Customer Experience has become a term of art in our business, as well as in many others. Banks have whole departments and senior executives dedicated to perfecting that experience from inception, the first time a prospect contacts the bank through any channel, until the relationship’s conclusion, hopefully, many years later.
Banks have spent billions of dollars on Customer Experience, largely on technology, in an effort to reduce friction points and make all bank interactions easier. This mantra, which dominates the world of technology, is worthwhile. However, for you, my readers, it is not enough.
Community banks, even the largest of them, cannot outspend their largest brethren—not in absolute dollars, nor proportionately as a percent of total technology spend. Legacy differentiation (a.k.a. customization) assures that a disproportionate percentage of tech spend goes to keeping the wheels turning and maintaining customized systems. That trend continues even today, as many of us believe that system customization is the secret to the unique experiences that anyone but the largest banks offers. It is our competitive advantage.

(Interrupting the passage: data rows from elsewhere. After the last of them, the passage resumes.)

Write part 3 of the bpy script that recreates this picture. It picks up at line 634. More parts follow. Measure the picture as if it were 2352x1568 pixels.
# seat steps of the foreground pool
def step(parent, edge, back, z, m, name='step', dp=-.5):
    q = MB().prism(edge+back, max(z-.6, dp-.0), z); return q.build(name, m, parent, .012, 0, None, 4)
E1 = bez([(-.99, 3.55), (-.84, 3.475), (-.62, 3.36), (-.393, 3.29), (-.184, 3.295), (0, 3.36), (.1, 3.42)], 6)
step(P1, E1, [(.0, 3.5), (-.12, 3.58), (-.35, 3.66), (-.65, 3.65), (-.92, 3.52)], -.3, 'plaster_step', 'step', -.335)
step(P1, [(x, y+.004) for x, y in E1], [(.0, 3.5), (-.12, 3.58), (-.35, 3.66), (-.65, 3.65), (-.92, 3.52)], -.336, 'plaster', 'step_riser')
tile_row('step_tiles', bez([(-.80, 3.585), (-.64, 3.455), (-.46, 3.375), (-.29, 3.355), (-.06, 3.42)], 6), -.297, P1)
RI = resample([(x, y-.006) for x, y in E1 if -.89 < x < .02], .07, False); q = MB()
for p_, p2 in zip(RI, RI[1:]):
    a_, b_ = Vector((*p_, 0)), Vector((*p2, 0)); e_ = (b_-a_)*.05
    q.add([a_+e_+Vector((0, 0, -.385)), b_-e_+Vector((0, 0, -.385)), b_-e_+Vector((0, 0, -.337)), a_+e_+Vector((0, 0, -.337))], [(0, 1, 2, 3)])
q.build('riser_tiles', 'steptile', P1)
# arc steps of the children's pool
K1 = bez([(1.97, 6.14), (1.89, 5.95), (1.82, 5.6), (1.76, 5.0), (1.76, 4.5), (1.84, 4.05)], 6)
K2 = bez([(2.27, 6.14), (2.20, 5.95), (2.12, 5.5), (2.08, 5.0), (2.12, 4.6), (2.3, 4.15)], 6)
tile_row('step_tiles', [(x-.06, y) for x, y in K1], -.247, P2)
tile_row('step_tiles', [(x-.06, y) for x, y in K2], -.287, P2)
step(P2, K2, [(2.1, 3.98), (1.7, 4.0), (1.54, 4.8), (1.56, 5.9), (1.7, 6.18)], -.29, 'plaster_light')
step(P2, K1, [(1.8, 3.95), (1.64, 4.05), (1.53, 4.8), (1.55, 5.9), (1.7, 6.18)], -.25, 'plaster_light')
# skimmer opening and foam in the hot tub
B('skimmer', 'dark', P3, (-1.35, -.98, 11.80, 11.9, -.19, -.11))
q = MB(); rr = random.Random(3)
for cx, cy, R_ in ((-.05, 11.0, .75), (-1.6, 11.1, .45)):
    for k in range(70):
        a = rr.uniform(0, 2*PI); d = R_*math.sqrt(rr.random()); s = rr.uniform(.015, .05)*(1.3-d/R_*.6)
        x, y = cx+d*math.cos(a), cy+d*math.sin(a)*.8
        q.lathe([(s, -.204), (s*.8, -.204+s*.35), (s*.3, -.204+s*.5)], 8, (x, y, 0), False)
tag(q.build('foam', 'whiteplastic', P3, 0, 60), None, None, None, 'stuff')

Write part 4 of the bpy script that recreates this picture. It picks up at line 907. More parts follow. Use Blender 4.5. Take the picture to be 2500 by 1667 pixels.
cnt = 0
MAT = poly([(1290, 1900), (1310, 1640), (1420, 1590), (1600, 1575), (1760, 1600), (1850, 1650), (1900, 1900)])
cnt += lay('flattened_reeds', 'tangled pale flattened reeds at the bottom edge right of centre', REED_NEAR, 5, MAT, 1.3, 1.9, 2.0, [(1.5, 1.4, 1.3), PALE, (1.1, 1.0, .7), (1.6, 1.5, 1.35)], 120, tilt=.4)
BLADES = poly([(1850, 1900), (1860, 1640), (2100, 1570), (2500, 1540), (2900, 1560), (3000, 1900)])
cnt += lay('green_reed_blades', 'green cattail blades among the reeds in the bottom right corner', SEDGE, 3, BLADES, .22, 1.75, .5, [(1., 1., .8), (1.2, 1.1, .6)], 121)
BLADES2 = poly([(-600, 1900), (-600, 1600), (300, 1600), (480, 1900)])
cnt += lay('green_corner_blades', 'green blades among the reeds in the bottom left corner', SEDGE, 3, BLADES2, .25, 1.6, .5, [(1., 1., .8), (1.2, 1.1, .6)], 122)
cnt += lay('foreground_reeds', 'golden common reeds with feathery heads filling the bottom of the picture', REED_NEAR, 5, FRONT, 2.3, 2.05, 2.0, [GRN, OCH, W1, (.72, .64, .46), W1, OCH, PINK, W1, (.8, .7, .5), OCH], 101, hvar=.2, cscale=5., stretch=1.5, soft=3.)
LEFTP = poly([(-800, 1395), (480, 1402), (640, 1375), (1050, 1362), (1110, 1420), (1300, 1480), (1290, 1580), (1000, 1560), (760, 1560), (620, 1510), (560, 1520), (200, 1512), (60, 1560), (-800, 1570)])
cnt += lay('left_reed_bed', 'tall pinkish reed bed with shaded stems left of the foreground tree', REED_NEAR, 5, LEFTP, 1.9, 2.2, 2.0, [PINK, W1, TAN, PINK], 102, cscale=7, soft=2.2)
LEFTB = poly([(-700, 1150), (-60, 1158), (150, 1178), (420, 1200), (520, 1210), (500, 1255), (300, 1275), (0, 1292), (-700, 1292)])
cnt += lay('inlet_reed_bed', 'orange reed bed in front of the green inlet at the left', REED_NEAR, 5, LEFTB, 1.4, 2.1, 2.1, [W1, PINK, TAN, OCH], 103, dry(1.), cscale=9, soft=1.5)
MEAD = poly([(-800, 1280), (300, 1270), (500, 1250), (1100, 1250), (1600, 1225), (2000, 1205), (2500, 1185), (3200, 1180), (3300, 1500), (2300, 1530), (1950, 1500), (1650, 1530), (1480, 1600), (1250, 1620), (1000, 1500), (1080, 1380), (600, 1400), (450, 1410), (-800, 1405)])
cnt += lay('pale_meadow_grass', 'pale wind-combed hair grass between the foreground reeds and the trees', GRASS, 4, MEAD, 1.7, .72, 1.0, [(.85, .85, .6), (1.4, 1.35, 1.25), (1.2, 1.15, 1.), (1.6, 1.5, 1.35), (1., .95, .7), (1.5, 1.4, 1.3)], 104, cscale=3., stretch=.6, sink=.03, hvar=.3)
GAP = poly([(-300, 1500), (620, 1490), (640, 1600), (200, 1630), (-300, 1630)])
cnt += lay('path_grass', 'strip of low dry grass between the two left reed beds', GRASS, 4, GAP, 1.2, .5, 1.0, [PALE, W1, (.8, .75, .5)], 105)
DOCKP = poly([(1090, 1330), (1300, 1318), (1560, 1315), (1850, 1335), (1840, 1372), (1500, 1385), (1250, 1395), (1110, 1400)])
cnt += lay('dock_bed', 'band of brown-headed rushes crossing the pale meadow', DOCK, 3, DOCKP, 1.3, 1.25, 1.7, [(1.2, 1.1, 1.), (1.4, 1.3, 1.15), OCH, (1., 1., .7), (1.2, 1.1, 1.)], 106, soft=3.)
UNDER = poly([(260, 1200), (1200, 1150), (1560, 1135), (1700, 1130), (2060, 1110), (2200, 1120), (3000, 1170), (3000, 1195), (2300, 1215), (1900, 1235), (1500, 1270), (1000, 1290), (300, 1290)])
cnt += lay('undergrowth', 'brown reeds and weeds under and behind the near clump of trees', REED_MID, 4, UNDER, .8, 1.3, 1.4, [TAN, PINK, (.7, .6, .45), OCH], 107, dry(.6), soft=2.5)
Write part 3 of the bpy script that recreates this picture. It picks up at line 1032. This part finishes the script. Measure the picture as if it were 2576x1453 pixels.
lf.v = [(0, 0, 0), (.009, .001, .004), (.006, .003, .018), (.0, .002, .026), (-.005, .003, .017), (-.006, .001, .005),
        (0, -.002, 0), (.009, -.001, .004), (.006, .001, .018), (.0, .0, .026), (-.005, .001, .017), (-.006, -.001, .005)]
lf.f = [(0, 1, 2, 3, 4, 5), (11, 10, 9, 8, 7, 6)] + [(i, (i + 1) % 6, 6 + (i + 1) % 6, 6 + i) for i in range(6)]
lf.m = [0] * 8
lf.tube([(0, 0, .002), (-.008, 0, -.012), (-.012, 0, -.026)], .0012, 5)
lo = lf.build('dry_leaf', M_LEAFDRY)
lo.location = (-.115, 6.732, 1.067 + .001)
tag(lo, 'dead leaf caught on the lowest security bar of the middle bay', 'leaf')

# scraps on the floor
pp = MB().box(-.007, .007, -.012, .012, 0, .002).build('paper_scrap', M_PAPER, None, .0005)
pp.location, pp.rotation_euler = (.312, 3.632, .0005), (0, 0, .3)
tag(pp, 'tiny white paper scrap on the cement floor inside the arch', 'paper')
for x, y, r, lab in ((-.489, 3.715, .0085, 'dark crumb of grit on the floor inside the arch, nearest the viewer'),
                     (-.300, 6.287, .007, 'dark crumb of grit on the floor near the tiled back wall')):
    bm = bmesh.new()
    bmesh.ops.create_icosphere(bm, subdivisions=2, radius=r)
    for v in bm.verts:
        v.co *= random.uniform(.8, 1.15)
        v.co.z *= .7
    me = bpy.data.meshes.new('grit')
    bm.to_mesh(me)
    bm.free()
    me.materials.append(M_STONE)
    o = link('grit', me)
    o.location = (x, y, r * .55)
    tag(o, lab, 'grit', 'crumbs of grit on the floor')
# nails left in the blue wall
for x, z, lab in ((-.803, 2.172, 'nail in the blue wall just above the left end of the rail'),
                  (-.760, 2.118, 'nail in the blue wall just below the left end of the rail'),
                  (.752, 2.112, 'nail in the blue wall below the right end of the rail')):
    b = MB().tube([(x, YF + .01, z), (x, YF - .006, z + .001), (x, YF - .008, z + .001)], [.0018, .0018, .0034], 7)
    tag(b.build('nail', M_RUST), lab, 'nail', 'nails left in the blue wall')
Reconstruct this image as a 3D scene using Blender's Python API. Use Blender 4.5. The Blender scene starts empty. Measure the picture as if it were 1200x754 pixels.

Tech customization, coupled with OUR definition of service (which is mainly people-driven, as most of us equate personal touch with high service quality), is our secret sauce that far bigger banks can’t duplicate.
This definition might have been valid in the past but is questionable in most markets today. Interacting with humans isn’t perceived as the height of service for many of our customers, no matter where you’re located. People should still be our competitive advantage, especially since we can indeed out-people any of our competitors regardless of size. But our customers’ expectations of our people have changed. They are looking for that value-add we have discussed for at least a decade. Many of them (admittedly not all) prefer to use technology for routine transactions. When they seek advice, want a familiar face they trust, and look for problem resolution, our people can be a true differentiator.
Our customers, borrowers and depositors alike, value three factors above all in their financial institution:
O Long-term relationships
O Trust (looking out for the customer’s interests)
O Ease of doing business
All three are heavily impacted by our people and enabled by effective technology deployment. As you reflect on it, these expectations exist in any customer/vendor relationship. We gravitate to certain actors because we like their persona and because their product is reliable and predictable, which provides value for the price (think Jason Statham, Tom Cruise, Meryl Streep, etc.). Even tech giants such as Amazon operate on maximizing these three factors (Prime membership to enhance relationship tenure and sense of belonging, relentless removal of friction points, and pricing and quality track records that build and reinforce trust).
Across all bank divisions, these same three factors prevail as customers seek our advice and help. Our ability to differentiate ourselves to yield long-term highly satisfied customers depends on our people’s effectiveness in delivering on these expectations. As you consider your service differentiation model, here are some central elements that could be integrated into every customer interaction with the bank, with the highest emphasis on people interaction.
1. Responsiveness. Timeliness counts! This implies that our customers are important to us (which is true).
2. Knowledge. Professional knowledge that can help the customer make important decisions in their financial life, whether it’s a commercial borrower, a wealth client, or a mass market customer, makes all the difference. At the core, they all want to know their borrowing capacity, how the bank can help them achieve their financial goals/strategy, and what others similarly situated are doing to achieve those goals.
3. Facilitating doing business across the bank (the quarterback). A customer doesn’t need to know everyone at the bank. They only need their banker to know the full range of the bank’s capabilities and resources. It is incumbent on the banker to play quarterback and bring the entire bank to bear to meet the full range of customer needs.
4. Value-add analytics and data. As an industry, we know more about our customers’ financial condition than anyone else. We have excellent peer data to tell them where you see opportunities learned from peers and competitors alike. Our information is precious to our customers. We can share it for their benefit without much incremental cost.
5. Banker visibility and frequency of value-add contact. Having a banker is like having a doctor or a dentist. You don’t want to see them every day, but when you need them, you absolutely want them to be available. It is our job to proactively reach out to customers so that they can comfortably access us when they choose to do so. Our very accessibility creates a sense of well-being for our clients.
6. Value-add analytics and data. As an industry, we know more about our customers’ financial condition than nearly anyone else. Understanding the customer and their circumstances/industry. Listening is a tough but important skill for all service people to have. It’s the only way we can understand the perceived customer need and then collaboratively address it. Our training needs to emphasize the development of such skills for everyone’s benefit – the customer, the banker and the bank.
All community banks cite “service” as their main differentiator. Few spell that differentiator out to their own people or their customers. It is core to their “go to market” strategy, but it is largely undifferentiated Just look at your customer satisfaction surveys. They are way too similar…
Service CAN be your differentiator, and for most of us should be as well. We need to become better at defining it mon the customer’s terms vs. our own, and then delivering with precision and effectiveness to all our customer segments.